**STATED PROBLEM**
Copy out every line of the data exactly.

**COLLECTED MATERIAL**
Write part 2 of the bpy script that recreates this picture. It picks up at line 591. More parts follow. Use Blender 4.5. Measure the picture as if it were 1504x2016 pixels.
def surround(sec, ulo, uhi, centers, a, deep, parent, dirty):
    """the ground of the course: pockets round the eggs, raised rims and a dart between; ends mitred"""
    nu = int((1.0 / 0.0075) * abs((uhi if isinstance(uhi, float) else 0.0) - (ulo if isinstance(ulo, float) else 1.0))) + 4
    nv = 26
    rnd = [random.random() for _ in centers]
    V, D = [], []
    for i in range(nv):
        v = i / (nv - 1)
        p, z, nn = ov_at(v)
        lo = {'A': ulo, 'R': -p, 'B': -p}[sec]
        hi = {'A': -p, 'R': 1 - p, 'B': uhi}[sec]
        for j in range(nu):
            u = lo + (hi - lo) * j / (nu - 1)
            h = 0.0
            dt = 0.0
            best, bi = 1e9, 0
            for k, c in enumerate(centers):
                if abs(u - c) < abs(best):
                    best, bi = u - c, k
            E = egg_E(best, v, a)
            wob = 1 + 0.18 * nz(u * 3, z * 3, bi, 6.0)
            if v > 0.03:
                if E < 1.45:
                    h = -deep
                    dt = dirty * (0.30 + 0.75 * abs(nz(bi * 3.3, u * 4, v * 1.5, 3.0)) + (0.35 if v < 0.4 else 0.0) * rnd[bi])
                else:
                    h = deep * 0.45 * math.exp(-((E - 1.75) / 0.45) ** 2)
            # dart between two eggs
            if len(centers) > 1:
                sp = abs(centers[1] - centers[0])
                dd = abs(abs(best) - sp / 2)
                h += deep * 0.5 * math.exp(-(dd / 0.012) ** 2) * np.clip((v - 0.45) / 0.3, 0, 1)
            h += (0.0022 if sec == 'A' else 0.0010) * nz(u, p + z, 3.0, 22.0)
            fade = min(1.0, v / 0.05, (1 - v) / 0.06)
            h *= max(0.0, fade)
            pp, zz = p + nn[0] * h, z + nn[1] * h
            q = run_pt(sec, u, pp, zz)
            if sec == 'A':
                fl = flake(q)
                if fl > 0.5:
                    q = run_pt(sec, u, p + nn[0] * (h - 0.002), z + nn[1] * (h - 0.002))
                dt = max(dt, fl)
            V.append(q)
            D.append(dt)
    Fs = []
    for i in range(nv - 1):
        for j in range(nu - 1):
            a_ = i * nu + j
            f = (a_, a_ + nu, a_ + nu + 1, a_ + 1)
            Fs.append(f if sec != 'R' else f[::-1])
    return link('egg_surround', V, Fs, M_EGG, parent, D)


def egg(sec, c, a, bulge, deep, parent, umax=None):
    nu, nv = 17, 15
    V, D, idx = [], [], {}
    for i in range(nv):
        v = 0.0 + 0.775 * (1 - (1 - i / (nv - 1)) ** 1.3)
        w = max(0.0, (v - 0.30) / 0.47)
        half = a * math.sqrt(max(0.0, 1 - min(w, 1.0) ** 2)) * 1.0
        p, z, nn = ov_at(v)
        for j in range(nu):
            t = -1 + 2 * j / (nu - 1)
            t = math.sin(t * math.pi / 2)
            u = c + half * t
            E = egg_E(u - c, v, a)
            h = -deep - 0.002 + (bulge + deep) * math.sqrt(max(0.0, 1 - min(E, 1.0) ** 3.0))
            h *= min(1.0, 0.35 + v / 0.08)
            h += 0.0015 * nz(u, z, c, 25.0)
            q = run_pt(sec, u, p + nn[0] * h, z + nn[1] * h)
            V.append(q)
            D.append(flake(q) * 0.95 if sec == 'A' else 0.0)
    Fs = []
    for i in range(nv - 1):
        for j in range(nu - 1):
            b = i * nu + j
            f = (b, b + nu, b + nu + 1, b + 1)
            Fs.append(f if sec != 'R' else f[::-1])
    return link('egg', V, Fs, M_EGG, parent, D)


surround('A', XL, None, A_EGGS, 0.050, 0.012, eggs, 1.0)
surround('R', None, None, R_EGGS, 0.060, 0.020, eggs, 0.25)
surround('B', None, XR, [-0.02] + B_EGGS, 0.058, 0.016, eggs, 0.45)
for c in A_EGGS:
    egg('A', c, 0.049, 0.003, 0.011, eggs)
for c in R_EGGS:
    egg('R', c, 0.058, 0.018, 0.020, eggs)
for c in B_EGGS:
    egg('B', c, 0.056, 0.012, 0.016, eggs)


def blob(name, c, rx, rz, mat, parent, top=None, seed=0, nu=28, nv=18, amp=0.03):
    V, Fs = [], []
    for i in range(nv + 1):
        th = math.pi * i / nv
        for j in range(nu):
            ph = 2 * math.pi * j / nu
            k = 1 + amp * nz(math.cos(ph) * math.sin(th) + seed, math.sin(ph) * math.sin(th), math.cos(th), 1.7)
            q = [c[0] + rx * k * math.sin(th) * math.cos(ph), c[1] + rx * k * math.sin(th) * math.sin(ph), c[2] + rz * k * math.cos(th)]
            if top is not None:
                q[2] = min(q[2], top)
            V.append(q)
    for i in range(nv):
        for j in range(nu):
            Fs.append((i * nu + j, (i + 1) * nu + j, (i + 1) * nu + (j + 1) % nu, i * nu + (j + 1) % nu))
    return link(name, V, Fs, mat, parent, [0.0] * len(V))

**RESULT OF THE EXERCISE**
Write part 2 of the bpy script that recreates this picture. It picks up at line 591. More parts follow. Use Blender 4.5. Measure the picture as if it were 1504x2016 pixels.
def surround(sec, ulo, uhi, centers, a, deep, parent, dirty):
    """the ground of the course: pockets round the eggs, raised rims and a dart between; ends mitred"""
    nu = int((1.0 / 0.0075) * abs((uhi if isinstance(uhi, float) else 0.0) - (ulo if isinstance(ulo, float) else 1.0))) + 4
    nv = 26
    rnd = [random.random() for _ in centers]
    V, D = [], []
    for i in range(nv):
        v = i / (nv - 1)
        p, z, nn = ov_at(v)
        lo = {'A': ulo, 'R': -p, 'B': -p}[sec]
        hi = {'A': -p, 'R': 1 - p, 'B': uhi}[sec]
        for j in range(nu):
            u = lo + (hi - lo) * j / (nu - 1)
            h = 0.0
            dt = 0.0
            best, bi = 1e9, 0
            for k, c in enumerate(centers):
                if abs(u - c) < abs(best):
                    best, bi = u - c, k
            E = egg_E(best, v, a)
            wob = 1 + 0.18 * nz(u * 3, z * 3, bi, 6.0)
            if v > 0.03:
                if E < 1.45:
                    h = -deep
                    dt = dirty * (0.30 + 0.75 * abs(nz(bi * 3.3, u * 4, v * 1.5, 3.0)) + (0.35 if v < 0.4 else 0.0) * rnd[bi])
                else:
                    h = deep * 0.45 * math.exp(-((E - 1.75) / 0.45) ** 2)
            # dart between two eggs
            if len(centers) > 1:
                sp = abs(centers[1] - centers[0])
                dd = abs(abs(best) - sp / 2)
                h += deep * 0.5 * math.exp(-(dd / 0.012) ** 2) * np.clip((v - 0.45) / 0.3, 0, 1)
            h += (0.0022 if sec == 'A' else 0.0010) * nz(u, p + z, 3.0, 22.0)
            fade = min(1.0, v / 0.05, (1 - v) / 0.06)
            h *= max(0.0, fade)
            pp, zz = p + nn[0] * h, z + nn[1] * h
            q = run_pt(sec, u, pp, zz)
            if sec == 'A':
                fl = flake(q)
                if fl > 0.5:
                    q = run_pt(sec, u, p + nn[0] * (h - 0.002), z + nn[1] * (h - 0.002))
                dt = max(dt, fl)
            V.append(q)
            D.append(dt)
    Fs = []
    for i in range(nv - 1):
        for j in range(nu - 1):
            a_ = i * nu + j
            f = (a_, a_ + nu, a_ + nu + 1, a_ + 1)
            Fs.append(f if sec != 'R' else f[::-1])
    return link('egg_surround', V, Fs, M_EGG, parent, D)


def egg(sec, c, a, bulge, deep, parent, umax=None):
    nu, nv = 17, 15
    V, D, idx = [], [], {}
    for i in range(nv):
        v = 0.0 + 0.775 * (1 - (1 - i / (nv - 1)) ** 1.3)
        w = max(0.0, (v - 0.30) / 0.47)
        half = a * math.sqrt(max(0.0, 1 - min(w, 1.0) ** 2)) * 1.0
        p, z, nn = ov_at(v)
        for j in range(nu):
            t = -1 + 2 * j / (nu - 1)
            t = math.sin(t * math.pi / 2)
            u = c + half * t
            E = egg_E(u - c, v, a)
            h = -deep - 0.002 + (bulge + deep) * math.sqrt(max(0.0, 1 - min(E, 1.0) ** 3.0))
            h *= min(1.0, 0.35 + v / 0.08)
            h += 0.0015 * nz(u, z, c, 25.0)
            q = run_pt(sec, u, p + nn[0] * h, z + nn[1] * h)
            V.append(q)
            D.append(flake(q) * 0.95 if sec == 'A' else 0.0)
    Fs = []
    for i in range(nv - 1):
        for j in range(nu - 1):
            b = i * nu + j
            f = (b, b + nu, b + nu + 1, b + 1)
            Fs.append(f if sec != 'R' else f[::-1])
    return link('egg', V, Fs, M_EGG, parent, D)


surround('A', XL, None, A_EGGS, 0.050, 0.012, eggs, 1.0)
surround('R', None, None, R_EGGS, 0.060, 0.020, eggs, 0.25)
surround('B', None, XR, [-0.02] + B_EGGS, 0.058, 0.016, eggs, 0.45)
for c in A_EGGS:
    egg('A', c, 0.049, 0.003, 0.011, eggs)
for c in R_EGGS:
    egg('R', c, 0.058, 0.018, 0.020, eggs)
for c in B_EGGS:
    egg('B', c, 0.056, 0.012, 0.016, eggs)


def blob(name, c, rx, rz, mat, parent, top=None, seed=0, nu=28, nv=18, amp=0.03):
    V, Fs = [], []
    for i in range(nv + 1):
        th = math.pi * i / nv
        for j in range(nu):
            ph = 2 * math.pi * j / nu
            k = 1 + amp * nz(math.cos(ph) * math.sin(th) + seed, math.sin(ph) * math.sin(th), math.cos(th), 1.7)
            q = [c[0] + rx * k * math.sin(th) * math.cos(ph), c[1] + rx * k * math.sin(th) * math.sin(ph), c[2] + rz * k * math.cos(th)]
            if top is not None:
                q[2] = min(q[2], top)
            V.append(q)
    for i in range(nv):
        for j in range(nu):
            Fs.append((i * nu + j, (i + 1) * nu + j, (i + 1) * nu + (j + 1) % nu, i * nu + (j + 1) % nu))
    return link(name, V, Fs, mat, parent, [0.0] * len(V))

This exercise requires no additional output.